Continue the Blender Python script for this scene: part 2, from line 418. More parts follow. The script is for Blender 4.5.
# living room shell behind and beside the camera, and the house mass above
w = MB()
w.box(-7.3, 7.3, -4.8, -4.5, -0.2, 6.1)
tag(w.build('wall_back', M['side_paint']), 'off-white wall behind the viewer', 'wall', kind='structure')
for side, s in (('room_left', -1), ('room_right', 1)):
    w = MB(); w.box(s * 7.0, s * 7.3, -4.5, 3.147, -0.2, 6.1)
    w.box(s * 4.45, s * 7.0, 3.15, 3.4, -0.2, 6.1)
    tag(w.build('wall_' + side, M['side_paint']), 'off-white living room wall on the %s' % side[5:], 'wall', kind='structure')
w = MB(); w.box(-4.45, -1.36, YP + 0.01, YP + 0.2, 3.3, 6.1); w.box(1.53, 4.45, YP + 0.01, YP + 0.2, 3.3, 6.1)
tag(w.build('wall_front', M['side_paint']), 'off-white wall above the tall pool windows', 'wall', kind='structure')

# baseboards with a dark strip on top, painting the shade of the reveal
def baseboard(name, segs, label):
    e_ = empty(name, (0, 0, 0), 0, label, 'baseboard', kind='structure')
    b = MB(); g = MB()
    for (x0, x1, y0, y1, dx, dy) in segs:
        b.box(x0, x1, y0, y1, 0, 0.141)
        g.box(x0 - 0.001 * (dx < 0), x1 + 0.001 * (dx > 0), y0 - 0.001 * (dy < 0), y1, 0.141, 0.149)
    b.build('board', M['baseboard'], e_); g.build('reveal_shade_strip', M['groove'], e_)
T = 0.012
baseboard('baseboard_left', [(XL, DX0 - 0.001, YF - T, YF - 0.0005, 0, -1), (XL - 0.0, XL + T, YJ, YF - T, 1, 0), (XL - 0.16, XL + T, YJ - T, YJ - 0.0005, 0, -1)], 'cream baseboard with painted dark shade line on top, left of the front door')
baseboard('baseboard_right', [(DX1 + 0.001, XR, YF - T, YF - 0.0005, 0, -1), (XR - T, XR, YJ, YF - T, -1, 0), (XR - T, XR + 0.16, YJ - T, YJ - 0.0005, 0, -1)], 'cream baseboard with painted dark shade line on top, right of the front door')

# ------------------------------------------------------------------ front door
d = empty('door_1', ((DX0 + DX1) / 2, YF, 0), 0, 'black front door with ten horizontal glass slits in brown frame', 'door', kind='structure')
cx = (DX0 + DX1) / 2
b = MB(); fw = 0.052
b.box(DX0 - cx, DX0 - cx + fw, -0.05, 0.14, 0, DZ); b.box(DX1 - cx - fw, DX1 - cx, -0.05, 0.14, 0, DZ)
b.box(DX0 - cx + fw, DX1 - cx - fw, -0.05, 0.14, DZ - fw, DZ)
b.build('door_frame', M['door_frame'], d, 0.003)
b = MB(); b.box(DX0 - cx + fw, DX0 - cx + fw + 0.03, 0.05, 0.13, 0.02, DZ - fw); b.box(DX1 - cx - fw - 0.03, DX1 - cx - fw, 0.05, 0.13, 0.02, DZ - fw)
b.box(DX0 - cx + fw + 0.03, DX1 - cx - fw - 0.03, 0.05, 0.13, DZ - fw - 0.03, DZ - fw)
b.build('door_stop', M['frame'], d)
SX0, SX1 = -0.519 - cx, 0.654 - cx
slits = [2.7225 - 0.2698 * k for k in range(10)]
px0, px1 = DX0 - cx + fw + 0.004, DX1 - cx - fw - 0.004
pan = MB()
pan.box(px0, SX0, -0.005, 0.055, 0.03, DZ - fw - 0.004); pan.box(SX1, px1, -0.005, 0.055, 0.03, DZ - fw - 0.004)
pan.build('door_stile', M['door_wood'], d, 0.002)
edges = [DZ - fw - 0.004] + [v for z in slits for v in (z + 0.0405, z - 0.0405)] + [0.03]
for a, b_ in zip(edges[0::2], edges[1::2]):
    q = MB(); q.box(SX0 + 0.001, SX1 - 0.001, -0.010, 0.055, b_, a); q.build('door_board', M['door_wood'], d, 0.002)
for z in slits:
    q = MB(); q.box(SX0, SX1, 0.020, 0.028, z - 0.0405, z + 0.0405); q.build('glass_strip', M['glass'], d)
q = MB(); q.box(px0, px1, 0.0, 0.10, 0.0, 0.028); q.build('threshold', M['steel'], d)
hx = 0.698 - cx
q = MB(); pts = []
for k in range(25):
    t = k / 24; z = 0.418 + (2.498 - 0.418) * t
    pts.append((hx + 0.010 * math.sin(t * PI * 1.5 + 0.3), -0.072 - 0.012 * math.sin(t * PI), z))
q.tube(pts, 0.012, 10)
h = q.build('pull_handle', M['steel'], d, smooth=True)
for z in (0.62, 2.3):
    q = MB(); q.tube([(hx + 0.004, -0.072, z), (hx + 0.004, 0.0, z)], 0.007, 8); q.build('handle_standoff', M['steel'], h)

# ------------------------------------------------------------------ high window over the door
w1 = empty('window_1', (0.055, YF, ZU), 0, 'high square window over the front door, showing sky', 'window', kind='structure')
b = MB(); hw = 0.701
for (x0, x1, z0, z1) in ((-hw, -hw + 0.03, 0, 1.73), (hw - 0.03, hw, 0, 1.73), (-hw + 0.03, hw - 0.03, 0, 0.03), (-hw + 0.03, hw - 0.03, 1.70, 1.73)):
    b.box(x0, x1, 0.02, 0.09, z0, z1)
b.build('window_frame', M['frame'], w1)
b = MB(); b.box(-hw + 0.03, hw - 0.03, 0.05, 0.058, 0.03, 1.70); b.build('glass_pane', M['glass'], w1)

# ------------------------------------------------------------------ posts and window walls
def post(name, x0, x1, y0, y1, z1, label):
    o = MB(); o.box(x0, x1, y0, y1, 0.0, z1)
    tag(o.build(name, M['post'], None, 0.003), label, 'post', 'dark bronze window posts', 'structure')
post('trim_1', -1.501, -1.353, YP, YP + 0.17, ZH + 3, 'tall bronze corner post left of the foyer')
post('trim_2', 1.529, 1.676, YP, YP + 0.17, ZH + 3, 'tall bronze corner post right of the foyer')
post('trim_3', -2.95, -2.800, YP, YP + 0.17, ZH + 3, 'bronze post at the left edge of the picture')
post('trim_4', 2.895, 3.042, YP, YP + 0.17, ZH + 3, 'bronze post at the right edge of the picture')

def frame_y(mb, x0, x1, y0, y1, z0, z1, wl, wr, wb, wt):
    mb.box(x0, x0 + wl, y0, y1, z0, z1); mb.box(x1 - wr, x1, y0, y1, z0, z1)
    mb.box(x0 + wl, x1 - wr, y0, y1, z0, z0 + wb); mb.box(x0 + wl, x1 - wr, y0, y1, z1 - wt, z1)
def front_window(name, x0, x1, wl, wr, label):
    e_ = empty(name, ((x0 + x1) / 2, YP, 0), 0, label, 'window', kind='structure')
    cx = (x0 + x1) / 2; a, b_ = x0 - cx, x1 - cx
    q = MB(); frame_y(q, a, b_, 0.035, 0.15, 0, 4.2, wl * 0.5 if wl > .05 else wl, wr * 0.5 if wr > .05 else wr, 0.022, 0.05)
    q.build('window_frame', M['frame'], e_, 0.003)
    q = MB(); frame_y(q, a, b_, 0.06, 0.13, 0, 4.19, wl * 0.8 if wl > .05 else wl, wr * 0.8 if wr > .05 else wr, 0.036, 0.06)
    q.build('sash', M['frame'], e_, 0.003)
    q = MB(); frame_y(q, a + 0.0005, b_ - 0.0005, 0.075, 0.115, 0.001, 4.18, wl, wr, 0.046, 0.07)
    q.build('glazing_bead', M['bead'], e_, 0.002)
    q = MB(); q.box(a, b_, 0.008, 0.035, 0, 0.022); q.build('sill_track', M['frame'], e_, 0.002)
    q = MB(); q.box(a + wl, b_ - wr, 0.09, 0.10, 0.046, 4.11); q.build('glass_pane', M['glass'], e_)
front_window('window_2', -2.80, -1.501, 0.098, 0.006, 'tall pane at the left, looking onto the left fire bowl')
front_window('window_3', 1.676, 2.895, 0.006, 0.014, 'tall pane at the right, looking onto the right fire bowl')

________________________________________

= What you have to do =
In this exercise, copy only the lines from the opening line of the material through the line where "baseboard('baseboard_right', [(DX1 +" appears.

= Solution below =
Continue the Blender Python script for this scene: part 2, from line 418. More parts follow. The script is for Blender 4.5.
# living room shell behind and beside the camera, and the house mass above
w = MB()
w.box(-7.3, 7.3, -4.8, -4.5, -0.2, 6.1)
tag(w.build('wall_back', M['side_paint']), 'off-white wall behind the viewer', 'wall', kind='structure')
for side, s in (('room_left', -1), ('room_right', 1)):
    w = MB(); w.box(s * 7.0, s * 7.3, -4.5, 3.147, -0.2, 6.1)
    w.box(s * 4.45, s * 7.0, 3.15, 3.4, -0.2, 6.1)
    tag(w.build('wall_' + side, M['side_paint']), 'off-white living room wall on the %s' % side[5:], 'wall', kind='structure')
w = MB(); w.box(-4.45, -1.36, YP + 0.01, YP + 0.2, 3.3, 6.1); w.box(1.53, 4.45, YP + 0.01, YP + 0.2, 3.3, 6.1)
tag(w.build('wall_front', M['side_paint']), 'off-white wall above the tall pool windows', 'wall', kind='structure')

# baseboards with a dark strip on top, painting the shade of the reveal
def baseboard(name, segs, label):
    e_ = empty(name, (0, 0, 0), 0, label, 'baseboard', kind='structure')
    b = MB(); g = MB()
    for (x0, x1, y0, y1, dx, dy) in segs:
        b.box(x0, x1, y0, y1, 0, 0.141)
        g.box(x0 - 0.001 * (dx < 0), x1 + 0.001 * (dx > 0), y0 - 0.001 * (dy < 0), y1, 0.141, 0.149)
    b.build('board', M['baseboard'], e_); g.build('reveal_shade_strip', M['groove'], e_)
T = 0.012
baseboard('baseboard_left', [(XL, DX0 - 0.001, YF - T, YF - 0.0005, 0, -1), (XL - 0.0, XL + T, YJ, YF - T, 1, 0), (XL - 0.16, XL + T, YJ - T, YJ - 0.0005, 0, -1)], 'cream baseboard with painted dark shade line on top, left of the front door')
baseboard('baseboard_right', [(DX1 + 0.001, XR, YF - T, YF - 0.0005, 0, -1), (XR - T, XR, YJ, YF - T, -1, 0), (XR - T, XR + 0.16, YJ - T, YJ - 0.0005, 0, -1)], 'cream baseboard with painted dark shade line on top, right of the front door')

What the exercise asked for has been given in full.